Hoy aplaudiría si los astrónomos de la Unión Internacional Astronómica hubieran sido más bonachones para que incluyéramos en nuestro sistema solar, en calidad de planetas, algunos cuerpos del Cinturón de Kuiper. Sobre todo –y ésta es mi debilidad astronómica más reciente, después de haber presenciado un inmenso gajo de luna carmesí, sonrojada por la proximidad de Marte, surgiendo de las aguas mediterráneas como una venus boticelliana– sobre todo, digo, habría querrido que pudiéramos contar entre los planetas a ese objeto transneptuniano clasificado como 2003EL61, y que familiar, cariñosamente llaman Santa, por Santa Claus, porque se le detectó poco después de la navidad del 2004.
2003EL61: la mandarina cósmica y sus semillas satelitales.
Como su nombre lo indica, 2003EL61 refleja el estado de nuestra época. El mote de Santa no es una concesión candorosa sino un antifaz acientífico para ocultar aposta la malicia adulta. El escandalín académico en torno a su descubrimiento funge como la contraparte de aquella inocencia plutoniana desechada: unos españoles accedieron por internet a ciertos archivos privados del Caltech, donde estaba ya registrado ese objeto de contorno mandarinesco que es 2003EL61. Muy hábiles, los investigadores de Sierra Nevada se adelantaron una semana al anuncio californiano del descubrimiento. Aún festejaban cuando se reveló la engañifa. No hubo jovencitos brillantes ni tampoco niñas dulces que charlaran con su abuelo sobre astronomía; se apreció un puro desenfreno por el prestigio y la ambición, la falta de ética y un exceso de ambición.
2003EL61 (extrama izquierda) en comparación con la tierra.
Santa hace visible otro rasgo prototípico de nuestra era: la velocidad. En su movimiento de traslación tarda sólo cuatro horas. El golpe tremendo que le imprimió tal celeridad le fracturó, de paso, dos pequeños satélites. Se presume que el girar vertiginoso le ha dado esa fascinante figura oblonga, muy acorde con el espíritu inconforme de nuestras generaciones.

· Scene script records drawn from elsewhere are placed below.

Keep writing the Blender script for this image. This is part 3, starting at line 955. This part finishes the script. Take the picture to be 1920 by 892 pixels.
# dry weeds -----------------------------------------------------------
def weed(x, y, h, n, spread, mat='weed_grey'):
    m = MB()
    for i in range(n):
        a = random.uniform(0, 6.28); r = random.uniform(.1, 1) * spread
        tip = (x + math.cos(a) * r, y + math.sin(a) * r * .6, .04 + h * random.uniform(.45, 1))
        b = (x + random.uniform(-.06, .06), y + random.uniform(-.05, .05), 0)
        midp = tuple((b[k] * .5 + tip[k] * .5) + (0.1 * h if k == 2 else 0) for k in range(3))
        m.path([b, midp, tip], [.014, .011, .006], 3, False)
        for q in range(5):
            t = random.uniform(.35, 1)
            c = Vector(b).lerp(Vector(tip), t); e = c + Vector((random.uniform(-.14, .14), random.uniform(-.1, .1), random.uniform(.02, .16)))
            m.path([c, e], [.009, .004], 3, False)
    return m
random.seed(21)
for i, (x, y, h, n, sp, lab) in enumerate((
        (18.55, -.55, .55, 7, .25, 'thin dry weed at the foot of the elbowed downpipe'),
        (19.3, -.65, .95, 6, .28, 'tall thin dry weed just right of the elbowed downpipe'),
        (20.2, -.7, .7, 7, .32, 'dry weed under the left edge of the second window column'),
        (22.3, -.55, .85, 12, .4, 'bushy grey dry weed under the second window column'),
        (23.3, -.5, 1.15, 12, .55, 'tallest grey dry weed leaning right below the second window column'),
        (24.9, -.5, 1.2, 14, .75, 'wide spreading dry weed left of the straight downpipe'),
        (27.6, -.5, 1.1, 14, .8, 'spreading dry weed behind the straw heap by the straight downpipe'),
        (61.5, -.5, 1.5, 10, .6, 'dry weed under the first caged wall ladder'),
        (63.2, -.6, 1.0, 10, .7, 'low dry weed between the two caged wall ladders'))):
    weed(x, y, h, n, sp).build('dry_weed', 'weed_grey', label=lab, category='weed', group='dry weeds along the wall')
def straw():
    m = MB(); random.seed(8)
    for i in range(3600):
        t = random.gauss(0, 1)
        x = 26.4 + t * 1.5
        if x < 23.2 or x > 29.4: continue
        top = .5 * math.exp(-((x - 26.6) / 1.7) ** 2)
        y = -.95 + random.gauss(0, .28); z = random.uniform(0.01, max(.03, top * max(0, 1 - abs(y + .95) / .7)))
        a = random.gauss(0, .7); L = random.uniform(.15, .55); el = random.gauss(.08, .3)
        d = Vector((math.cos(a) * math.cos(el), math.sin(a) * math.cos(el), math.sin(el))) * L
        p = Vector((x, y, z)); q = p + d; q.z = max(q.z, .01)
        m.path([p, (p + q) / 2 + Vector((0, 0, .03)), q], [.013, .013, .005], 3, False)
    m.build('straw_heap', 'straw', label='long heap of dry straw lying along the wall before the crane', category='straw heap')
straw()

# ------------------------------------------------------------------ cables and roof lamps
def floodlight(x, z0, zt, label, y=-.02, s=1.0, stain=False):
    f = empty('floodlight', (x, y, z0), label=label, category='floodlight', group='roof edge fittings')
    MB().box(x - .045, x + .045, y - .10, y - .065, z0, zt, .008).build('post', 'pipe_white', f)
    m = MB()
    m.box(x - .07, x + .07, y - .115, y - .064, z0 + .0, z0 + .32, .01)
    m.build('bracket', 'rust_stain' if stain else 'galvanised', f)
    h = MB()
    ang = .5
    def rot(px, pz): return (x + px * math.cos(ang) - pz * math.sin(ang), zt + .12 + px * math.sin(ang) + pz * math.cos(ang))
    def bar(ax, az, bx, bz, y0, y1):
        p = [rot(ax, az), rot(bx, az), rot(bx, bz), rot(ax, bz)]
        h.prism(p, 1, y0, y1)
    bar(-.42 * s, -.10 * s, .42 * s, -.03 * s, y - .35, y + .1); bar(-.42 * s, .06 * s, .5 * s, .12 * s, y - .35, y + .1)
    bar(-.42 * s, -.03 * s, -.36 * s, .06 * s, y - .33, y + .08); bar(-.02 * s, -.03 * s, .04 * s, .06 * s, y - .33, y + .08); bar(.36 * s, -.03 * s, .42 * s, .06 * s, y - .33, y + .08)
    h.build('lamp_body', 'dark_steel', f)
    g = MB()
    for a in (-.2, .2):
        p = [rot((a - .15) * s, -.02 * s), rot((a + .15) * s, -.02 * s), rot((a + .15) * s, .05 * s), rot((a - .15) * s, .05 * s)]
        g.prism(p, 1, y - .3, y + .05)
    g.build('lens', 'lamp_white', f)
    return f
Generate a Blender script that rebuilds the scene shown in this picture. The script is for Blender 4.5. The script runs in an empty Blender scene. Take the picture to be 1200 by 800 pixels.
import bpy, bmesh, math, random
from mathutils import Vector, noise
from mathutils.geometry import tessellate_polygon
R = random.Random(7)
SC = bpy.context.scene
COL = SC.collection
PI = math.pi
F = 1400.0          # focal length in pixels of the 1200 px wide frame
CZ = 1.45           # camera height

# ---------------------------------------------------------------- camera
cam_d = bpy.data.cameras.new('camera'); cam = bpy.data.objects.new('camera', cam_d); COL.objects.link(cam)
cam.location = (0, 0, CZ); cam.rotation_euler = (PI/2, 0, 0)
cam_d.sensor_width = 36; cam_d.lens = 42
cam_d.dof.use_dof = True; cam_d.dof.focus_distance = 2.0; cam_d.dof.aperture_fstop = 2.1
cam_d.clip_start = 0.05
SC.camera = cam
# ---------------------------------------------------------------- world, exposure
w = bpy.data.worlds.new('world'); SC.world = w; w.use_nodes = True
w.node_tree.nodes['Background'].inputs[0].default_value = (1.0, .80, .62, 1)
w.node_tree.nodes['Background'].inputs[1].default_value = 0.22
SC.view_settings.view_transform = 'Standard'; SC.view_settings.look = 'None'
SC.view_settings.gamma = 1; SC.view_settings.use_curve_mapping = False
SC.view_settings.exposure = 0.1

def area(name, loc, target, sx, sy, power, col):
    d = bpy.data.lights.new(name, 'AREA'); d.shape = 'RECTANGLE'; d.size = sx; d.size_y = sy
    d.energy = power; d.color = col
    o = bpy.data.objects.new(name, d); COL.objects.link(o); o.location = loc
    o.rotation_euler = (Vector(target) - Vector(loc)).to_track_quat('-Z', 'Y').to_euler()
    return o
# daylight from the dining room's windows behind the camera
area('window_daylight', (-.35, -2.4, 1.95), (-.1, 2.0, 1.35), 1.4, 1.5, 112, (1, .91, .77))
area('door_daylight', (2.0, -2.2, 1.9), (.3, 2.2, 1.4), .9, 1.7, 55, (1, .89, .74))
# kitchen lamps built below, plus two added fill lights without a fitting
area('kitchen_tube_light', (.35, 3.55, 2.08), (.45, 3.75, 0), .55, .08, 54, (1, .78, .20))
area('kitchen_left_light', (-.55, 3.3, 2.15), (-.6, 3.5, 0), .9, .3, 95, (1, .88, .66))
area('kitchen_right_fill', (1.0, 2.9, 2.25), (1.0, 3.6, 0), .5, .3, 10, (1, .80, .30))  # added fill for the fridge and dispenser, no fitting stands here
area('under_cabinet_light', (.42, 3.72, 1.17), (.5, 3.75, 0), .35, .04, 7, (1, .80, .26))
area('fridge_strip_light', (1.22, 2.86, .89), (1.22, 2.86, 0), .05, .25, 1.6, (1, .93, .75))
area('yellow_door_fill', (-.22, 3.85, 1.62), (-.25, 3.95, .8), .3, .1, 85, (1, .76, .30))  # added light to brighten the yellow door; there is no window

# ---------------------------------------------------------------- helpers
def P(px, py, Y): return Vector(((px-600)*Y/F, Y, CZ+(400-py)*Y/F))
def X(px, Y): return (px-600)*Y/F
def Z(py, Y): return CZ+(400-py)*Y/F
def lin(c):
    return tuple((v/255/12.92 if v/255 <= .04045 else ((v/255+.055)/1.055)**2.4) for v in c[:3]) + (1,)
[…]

Si el último agosto se nos hubiera permitido contar a Santa entre nuestros planetas, nuestra forma de pensar habría cambiado radicalmente al librarnos de la dictadura de la esfera. Comenzaríamos a familiarizarnos con la cultura de lo oblongo. Los deportes que requieren artefactos esféricos, desde el polo hasta el pingpong, inaugurarían una subespecie deportiva a jugarse con nuevos balones, mientras que el rugby pondría en serios aprietos a la FIFA, pudiéndola conducir incluso a la bancarrota. Acaso la torre de televisión berlinesa llegara también a mudar su forma para ¡de una buena vez! eliminar ese crucifijo solar que irritó a los comunistas. El esfuerzo por construir la esfera perfecta perdería popularidad, así como las representaciones de Cristo Rey con un globo coronado por una cruz. Se convocaría a un concurso para hacer la versión moderna de Giovanni Arnolfini y su esposa con un espejo oblongo detrás, o, probable, paradójica y naturalmente, tendríamos al Astrónomo de Vermeer más interesado en Santa que en la Tierra.
La esfera más redonda jamás creada, con una asimetría de 40 átomos.
¡Pero quién sabe! Acaso me equivoque y no acierte a entender que lo auténticamente adulto y contemporáneo sea reunirse en Praga para votar una nueva definición de planeta sin detenerse a considerar si el modelo resultante muestra, como era ya tradición –o no: para marcar una ruptura–, ese paralelismo entre astronomía y edad cultural.